- Article
Experimental Fracture Characterization from Uniaxial to Plane Strain Tension Using the Tight Radius V-Bend Test with Application to Machined and Sheared Edge Conditions
- Patrick Cleary,
- Rhys Northcote and
- Cliff Butcher
- + 4 authors
The VDA 238-100 tight radius bend test has gained widespread acceptance for plane strain fracture characterization of sheet metals in proportional loading without necking. The VDA test features a 60 × 60 mm2 square blank with a 0.2 mm or 0.4 mm radius punch to provide plane strain bending where the fracture limit of the material is lowest. However, the through-thickness gradients that suppress necking and promote fracture on the convex surface in tension can be exploited to efficiently characterize the fracture strain from uniaxial to plane strain tension by varying the sample width. In this study, V-bend tests were conducted for various sample widths for four advanced high-strength steels: 980GEN3, DP1180, MP800-V1, and MP800-V2 with the local fracture strains measured using digital image correlation. Reducing the width-to-thickness ratio below five altered the stress state at the failure location, with an aspect ratio of one providing edge fractures under uniaxial tension. This aspect ratio was then applied to 980GEN3 and MP800 steel samples with punched edges as it provides an efficient method for sheared edge fracture characterization that is not susceptible to necking as with common sheared edge tensile tests.
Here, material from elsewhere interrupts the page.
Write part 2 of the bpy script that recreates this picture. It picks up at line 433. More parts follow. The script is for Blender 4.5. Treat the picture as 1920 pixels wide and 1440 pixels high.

To mitigate strain averaging inherent in DIC near surfaces, a geometric-based arc length methodology was proposed. The sheared edge fracture limits from the V-bend tests were then compared with the results from conical hole expansion and in-plane bend tests. The sheared edge formability was observed to have a material-dependent sensitivity to the test method. MP800-V2, with centerline segregation, exhibited a pronounced sensitivity to the applied deformation mode with absolute differences in fracture strains of 0.13 while the MP800-V1 and 980GEN3 did not.